Another resident Xavier Vaz added that it is also important that the authorities need to look at the decay of the river that is covered with coal dust.

Locals recall the time when they could get a ‘solar harvest’ and collect ‘tisreos’ (clams), which they would use to make dishes at home but now that no longer happens as there are hardly any fish or shellfish in the water anymore. They added that there used to be even seashells here but lamented that the present generation of young children and the next generation won’t get to see the treasures of their backyard.

Another issue, which has troubled these locals and those living in neighbouring villages, is how the railways are blocking their traditional right of way and how these century-old pathways will be gobbled up if these lands are acquired for the double-tracking projects.

In Velsao, in front of Orville’s ancestral house that was built around 280 years ago, the Railways had prevented the local panchayat in the 1990s from building a road claiming that the land belonged to the railways.

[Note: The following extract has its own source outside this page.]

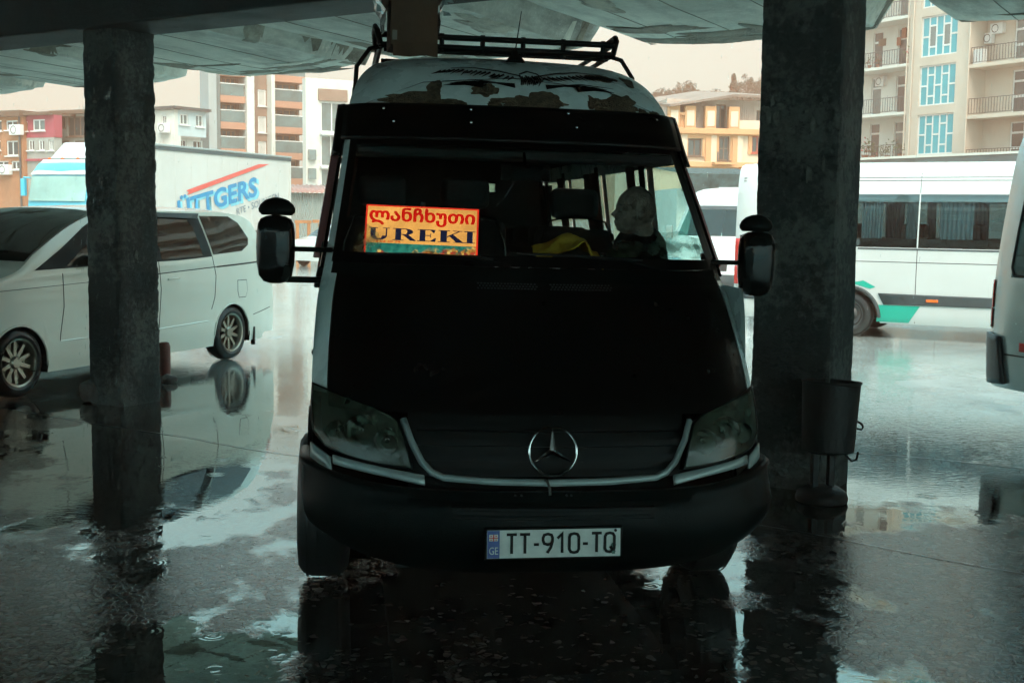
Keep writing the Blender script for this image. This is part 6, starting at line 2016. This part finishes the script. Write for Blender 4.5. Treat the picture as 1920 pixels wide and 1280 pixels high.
O1.part('handrail', P_tr, ub0 - .2, ub1 + .4, za0 + .76, za0 + .90, .0, .22)
O1.part('parapet_wall', P_or, O1.uz(1374, 232)[0] + .3, u1, za0, za0 + .55, -.1, .2)
# roof slopes
b = MB()
ua, um, ue = O1.uz(1250, 200)[0], O1.uz(1372, 186)[0], u1
z_a, z_m, z_e = O1.uz(1250, 200)[1], O1.uz(1372, 181)[1], O1.uz(1440, 184)[1]
for (d0, zz) in ((.6, 0),):
    b.add([(ua, -.6, z_a), (um, -.6, z_m), (ue, -.6, z_e), (ue, 7, z_e + .9), (um, 7, z_m + .9), (ua, 7, z_a + .9)], [(0, 1, 4, 5), (1, 2, 3, 4)])
b.build('roof', mat('rusty_brown_roof', (.30, .22, .18), .7, 0, .4, 1.2, .2), O1.root, solid=.12)
for px in (1349, 1367):
    O1.part('balcony_post', F_rail, O1.uz(px - 10, 300)[0], O1.uz(px - 10, 300)[0] + .06, O1.uz(1350, 306)[1], O1.uz(1350, 286)[1], .5, .56)
O1.part('balcony_slab', P_tr, O1.uz(1332, 305)[0], O1.uz(1370, 305)[0], O1.uz(1350, 309)[1], O1.uz(1350, 305)[1], .12, .8)

# ---- low kiosk with torn dark canvas roof in front of it
K1 = Fac(1330, 340, 38, 6, 'market_kiosk', 'low white kiosk with a torn dark canvas roof edge')
u0, u1 = K1.uz(1270, 340)[0], K1.uz(1450, 340)[0]
z0, z1 = K1.uz(1330, 354)[1], K1.uz(1330, 327)[1]
K1.wall(paint('kiosk_white', (.74, .72, .68), .1), u0, u1, 0, z0, [], .2, 'wall', 4)
b = MB(); rows = []
for t in frange(0, 1, 5):
    rows.append([Vector((lerp(u0, u1, i / 40), -.55 - .05 * mnoise.noise(Vector((i * .5, t * 2, 0))), lerp(z1, z0 - .1, t) + (.08 * mnoise.noise(Vector((i * .45, 1, t))) if t > .1 else .03 * mnoise.noise(Vector((i * .7, 4, 0)))))) for i in range(41)])
rows.insert(0, [Vector((p.x, 4.0, p.z + .35)) for p in rows[0]])
b.grid(rows); b.build('canvas_edge', mat('torn_dark_canvas', (.05, .085, .085), .8, 0, .75, 3, .4, 9), K1.root, smooth=50)

# ---- left row
def simple(F_, m, x0, x1, ytop, holes, mf, mg, ybase=None, thick=.6, cols=2, sill=True, name='wall', d=0.0, depth=.2):
    u0, u1 = F_.uz(x0, ytop)[0], F_.uz(x1, ytop)[0]
    z1 = F_.uz((x0 + x1) / 2, ytop)[1]
    z0 = 0 if ybase is None else F_.uz((x0 + x1) / 2, ybase)[1]
    hs = F_.holes_px(holes, d)
    F_.wall(m, u0, u1, z0, z1, hs, depth, name, thick, d)
    for h in hs:
        F_.window(*h, mf, mg, cols, 1, .12, .07, d, sill)
    return u0, u1, z0, z1
B1 = Fac(0, 260, 74, -27, 'brick_house', 'orange brick house with white framed windows at the left edge')
P_br = paint('orange_brick', (.42, .19, .10), .25, 1.5, .9, .2)
u0, u1, z0, z1 = simple(B1, P_br, -60, 41, 220, [(-25, 226, 3, 246), (11, 226, 33, 244), (-25, 264, 1, 282), (12, 264, 34, 292), (-6, 302, 16, 318), (21, 302, 37, 318)], F_white, G_dark)
B1.part('roof_edge', F_brown, u0 - .2, u1 + .1, z1 - .02, z1 + .18, -3, .3); B1.part('roof', F_brown, u0 - .2, u1, z1 + .185, z1 + .35, -9, .2)
aircon(B1, B1.uz(25, 250)[0], B1.uz(25, 254)[1], .01, .9); aircon(B1, B1.uz(4, 320)[0], B1.uz(4, 328)[1], .01, .9)
b = MB(); u = B1.uz(39, 250)[0]; b.tube([(u, -.1, 0), (u, -.1, z1)], .06, 8); b.build('drain_pipe', F_rail, B1.root)
P_mar = paint('maroon_cladding', (.40, .07, .10), .15, 1.2, .6, .1)
P_grb = paint('grey_block', (.40, .40, .37), .3, 1.0, .95, .4)
B2 = Fac(70, 250, 73, -27, 'maroon_house', 'house with maroon clad upper floor over grey block wall')
u0, u1, z0, z1 = simple(B2, P_mar, 41, 101, 216, [(41.5, 228, 52, 246), (61, 224, 84, 245)], F_white, G_mid, 258)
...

Now, the locals found out that the road does not belong to the railways but to the public.

“We asked the railways for proof to show if the road is theirs. But for years the public has been denied a proper road even though there are so many people living here and for whom this is the only access.” Rodrigues lamented.

“In the 1990s when the Southwestern Railway laid the broad gauge, they shifted the tracks by six to seven metres to the western side, closer to the residential area, which forced the inhabitants to demolish their ancestral houses and reconstruct them. Now with the double-tracking proposal, the railways want to grab more land, which means they will have to go through that process all over again.  Why? They are not at fault here but this is their plight?” Rodrigues questioned.

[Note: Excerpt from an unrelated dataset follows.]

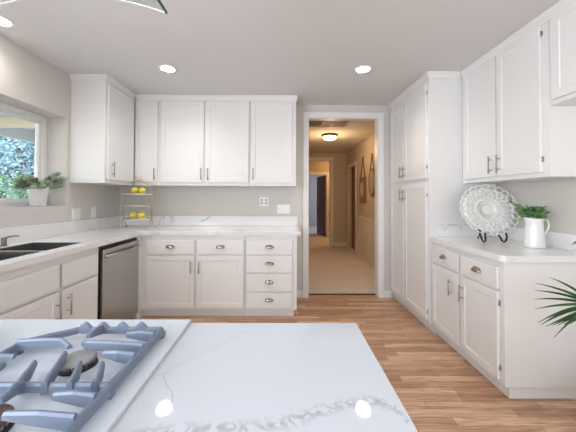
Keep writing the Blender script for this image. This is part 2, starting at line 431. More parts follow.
# dark door in the right hall wall, set in its casing
b = NB()
fr = F((HX1, DY0, 0), (0, 1), (-1, 0))
fbox(b, fr, -.08, .004, .004, DZ+.08, 0, .018, .003); fbox(b, fr, DY1-DY0-.004, DY1-DY0+.08, .004, DZ+.08, 0, .018, .003); fbox(b, fr, .004, DY1-DY0-.004, DZ-.004, DZ+.08, 0, .018, .003)
struct('trim_5', b, 'cream')
d5 = sempty('door_1', (HX1+.08, DY0+.01, .01))
b = NB(); fr2 = F((HX1+.075, DY0+.006, 0), (0, 1), (-1, 0))
fbox(b, fr2, 0, DY1-DY0-.012, .012, DZ-.008, -.035, 0, .002); struct('door_leaf', b, 'darkdoor', d5)
b = NB()
for u0, u1 in ((.10, .33), (.39, .62)):
    for v0, v1 in ((.2, .9), (1.05, 1.85)): fbox(b, fr2, u0, u1, v0, v1, 0, .008, .004)
struct('door_panel', b, 'darkdoor', d5)
b = NB()
for z in (.3, 1.05, 1.8): fbox(b, fr2, DY1-DY0-.035, DY1-DY0-.014, z, z+.09, 0, .016, .002)
struct('hinge', b, 'brass', d5)
# open brown door of the room at the end
bd = thing('bedroom_door', 'dark brown panelled door standing open in the far doorway at the end of the hallway', 'door', (1.375, GY+.14, .006))
dv = Vector((-.17, .74, 0)).normalized(); frd = F((1.375, GY+.14, 0), (dv.x, dv.y), (-dv.y, dv.x))
b = NB(); fbox(b, frd, 0, .78, .012, 2.03, -.02, .02, .002); obj('leaf', b, 'darkdoor', bd)
b = NB()
for u0, u1 in ((.10, .35), (.43, .68)):
    for v0, v1 in ((.18, .85), (1.0, 1.88)):
        fbox(b, frd, u0, u1, v0, v1, .02, .028, .005)
obj('raised_panel', b, 'darkdoor', bd)
b = NB(); ball(b, frd.p(.72, .95, .06), .028); tube(b, [frd.p(.72, .95, .02), frd.p(.72, .95, .06)], .01); obj('door_knob', b, 'brass', bd)

# return-air grille in hall ceiling
gr = thing('ceiling_grille', 'brownish grey slatted air return grille in the hallway ceiling near the kitchen opening', 'vent', (.62, 4.16, HZ-.03))
b = NB(); gx0, gx1, gy0, gy1 = .22, 1.03, 4.02, 4.62
for x0, x1, y0, y1 in ((gx0, gx1, gy0, gy0+.035), (gx0, gx1, gy1-.035, gy1), (gx0, gx0+.035, gy0+.035, gy1-.035), (gx1-.035, gx1, gy0+.035, gy1-.035), (.60, .625, gy0+.035, gy1-.035)):
    box(b, x0, x1, y0, y1, HZ-.022, HZ, .003)
obj('frame', b, 'grille', gr)
b = NB(); x = gx0+.045
while x < gx1-.05:
    if not (.585 < x < .63): box(b, x, x+.011, gy0+.035, gy1-.035, HZ-.018, HZ-.004)
    x += .034
obj('slats', b, 'grille', gr)
b = NB(); box(b, gx0+.03, gx1-.03, gy0+.03, gy1-.03, HZ-.003, HZ-.001); obj('duct_backing', b, 'slotdark', gr)

# hall dome lamp
hl = thing('ceiling_dome_light', 'lit frosted glass dome light with bronze rim on the hallway ceiling', 'ceiling light', (.86, 5.25, HZ))
b = NB(); lathe(b, [(.02, HZ), (.145, HZ), (.155, HZ-.02), (.142, HZ-.04), (.02, HZ-.04)], (.86, 5.25, 0), 32); obj('rim', b, 'bronze', hl)
b = NB(); lathe(b, [(.128, HZ-.041), (.124, HZ-.058), (.103, HZ-.083), (.06, HZ-.100), (.01, HZ-.105)], (.86, 5.25, 0), 32); obj('dome', b, 'dome', hl)
def point(name, loc, power, col, r=.1, parent=None):
    d = bpy.data.lights.new(name, 'POINT'); d.energy = power; d.color = col; d.shadow_soft_size = r
    o = bpy.data.objects.new(name, d); COL.objects.link(o); o.location = Vector(loc)-(wl_(parent) if parent else Vector())
    if parent: o.parent = parent
point('dome_bulb', (.86, 5.25, HZ-.30), 12.5, (1, .68, .38), .1, hl)
point('landing_bulb', (2.0, 8.3, 2.2), 22, (1, .62, .28), .1)
area('bedroom_window_daylight', (2.9, 11, 1.5), (0, math.radians(90), 0), 1.4, 1.2, 30, (.95, .95, 1))

# hanging mirrors on the right hall wall
def hang(frw, yc, ztop, zt, dy, name, label, kind):
    t = thing(name, label, 'mirror', (HX1-.001, yc, zt), 'mirrors hanging on the hallway wall')
    fr = F((HX1-.002, yc, 0), (0, 1), (-1, 0))
    if kind == 'rect':
        zb = zt-.52; w = .20; b = NB()
        fbox(b, fr, -w, w, zb, zt, .0, .012, .003)
        for u0, u1, v0, v1 in ((-w, w, zb, zb+.09), (-w, w, zt-.09, zt), (-w, -w+.06, zb+.09, zt-.09), (w-.06, w, zb+.09, zt-.09)): fbox(b, fr, u0, u1, v0, v1, .012, .035, .006)
        for k in range(28):
            a = 2*PI*k/28; ball(b, fr.p(.15*math.cos(a), (zb+zt)/2+.19*math.sin(a), .034), .018, seg=8)
        obj('carved_frame', b, 'carved', t)
        b = NB(); P = [fr.p(.125*math.cos(2*PI*k/32), (zb+zt)/2+.165*math.sin(2*PI*k/32), .040) for k in range(32)]
        f = b.faces.new([b.verts.new(p) for p in P]); r_ = bmesh.ops.extrude_face_region(b, geom=[f])
        bmesh.ops.translate(b, vec=fr.n*-.005, verts=[v for v in r_['geom'] if isinstance(v, bmesh.types.BMVert)])
        obj('mirror_glass', b, 'mirror', t)
    else:
        h = .245; w = .16; zc = zt-h; b = NB()
        tube(b, [fr.p(w*math.cos(2*PI*k/32), zc+h*math.sin(2*PI*k/32), .022) for k in range(32)], .022, 8, True)
        obj('oval_frame', b, 'carved', t)
        b = NB(); f = b.faces.new([b.verts.new(fr.p((w-.005)*math.cos(2*PI*k/32), zc+(h-.005)*math.sin(2*PI*k/32), .030)) for k in range(32)])
        r_ = bmesh.ops.extrude_face_region(b, geom=[f]); bmesh.ops.translate(b, vec=fr.n*-.006, verts=[v for v in r_['geom'] if isinstance(v, bmesh.types.BMVert)])
        obj('mirror_glass', b, 'mirror', t)
    b = NB(); tube(b, [fr.p(-dy, zt-.01, .02), fr.p(0, ztop, .02), fr.p(dy, zt-.01, .02)], .009, 6); obj('hanging_strap', b, 'strap', t)
    b = NB(); ball(b, fr.p(0, ztop, .02), .018, seg=10); obj('wall_hook', b, 'bronze', t)
hang(None, 5.82, 2.14, 1.73, .16, 'hanging_mirror', 'carved rectangular wooden mirror hung by a brown strap on the hallway wall', 'rect')
hang(None, 5.20, 2.11, 1.83, .12, 'hanging_mirror', 'round-ended oval mirror in brown frame hung by a strap, nearer the kitchen', 'oval')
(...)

The paddy fields of these residents too have been badly affected with production levels at an all-time low while traditional ‘ramponnkars’ (fishermen) are also complaining about not being able to catch enough fish anymore. Coupled with the contamination of underground resources, the locals are left to wonder what is to become of them and hate the fact that they are being treated as fugitives in their own land.